I recently saw Rambo: First Blood for the first time. I’m not sure if it’s because it was an early version of a certain kind of action movie and so feels dated, or because it’s… sort of lame, but I spent a lot of the movie laughing at things like Rambo making himself a poncho, Rambo killing a pig in the woods, Rambo disguising an oil drum by dint of casually laying a single small branch over it.

But then there’s this scene at the end, where Rambo is trapped in the police station and his old commanding officer comes in to talk some sense into him, and Sylvester Stallone has this confused, agonized monologue about the impossibility of a soldier reintegrating into a peacetime society. And the living room I was in fell completely silent, because we were watching a genuinely great performance of genuinely great writing, and we were, uh, moved.

There’s this non-fiction book about West Point, and the author at one point talks about how West Point is basically an irony-free zone, and I sometimes think about that, how most of us are absolutely drenched in irony all the time, just congenitally unable to take things seriously, and how that both makes life significantly more hilarious/less lame, but also tends to kill your ability to appreciate things in a way that doesn’t involve a raised eyebrow.

So I guess the joke’s on me. Sylvester Stallone is probably going to come over to my house and go “YOU KNOW HOW YOU LAUGHED WHEN I BLEW UP THE GAS STATION? THAT PAID OFF, DIDN’T IT? WHO’S LAUGHING NOW?” and I will look embarrassed and apologize for making fun of Rambo’s pants.


I have this friend who lives in a pretty unremarkable section of Venice near Abbot Kinney, and when I go to visit I park around the corner, where the drug dealers conduct their business. The reason I know that they’re drug dealers is that once I arrived at my friend’s front door and said “Who’re the guys lurking suspiciously at the end of your street? Are they homeless dudes or like cops on a raid?” and he said “I think they’re drug dealers.”

And I said “!!! WOW.”

And he said “But they’re really mellow drug dealers! You may have noticed that they appear to ride their bikes around a lot.”

I guess how street-corner drug-dealing works is that everything pretty much happens from your car. (PS, Americans are SO LAZY. We can’t even get out of our cars to buy drugs. That’s lazy.) That is, you drive up to the corner in question, look around in a kind of “Gee, I wonder where a fellow could score some cocaine around here” way, a guy comes over and takes your order, money and drugs change hands, and BOB’S YOUR HIGH AS A KITE UNCLE.

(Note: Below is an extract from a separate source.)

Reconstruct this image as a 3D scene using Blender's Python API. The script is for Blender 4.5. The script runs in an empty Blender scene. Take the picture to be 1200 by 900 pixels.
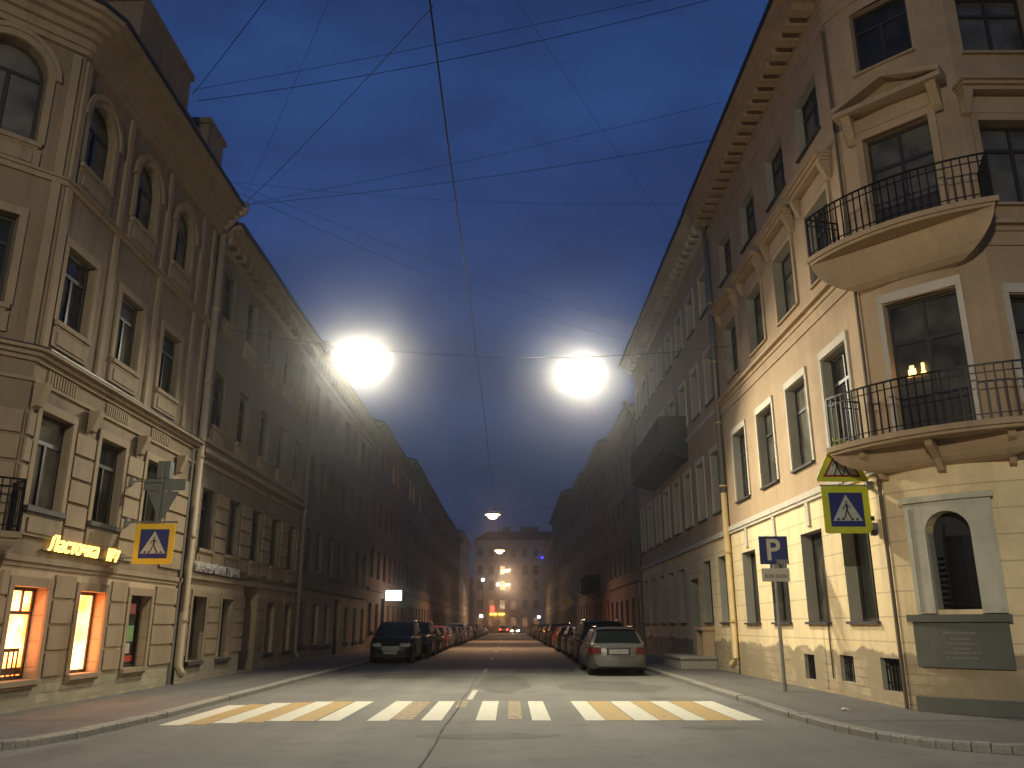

What’s excellent is that this particular corner is a four-way stop, so you HAVE TO stop at the corner, whether you want drugs or not. And sometimes if you hesitate for a split second too long before pulling away, a guy will approach your car in the exact same way salespeople at Best Buy will approach you if you hesitate too long in front of a TV, and then you have to wave him off in an awkward way, “No, thank you, no drugs for me… Not that I’m judging you or anything like that. How’s it going?”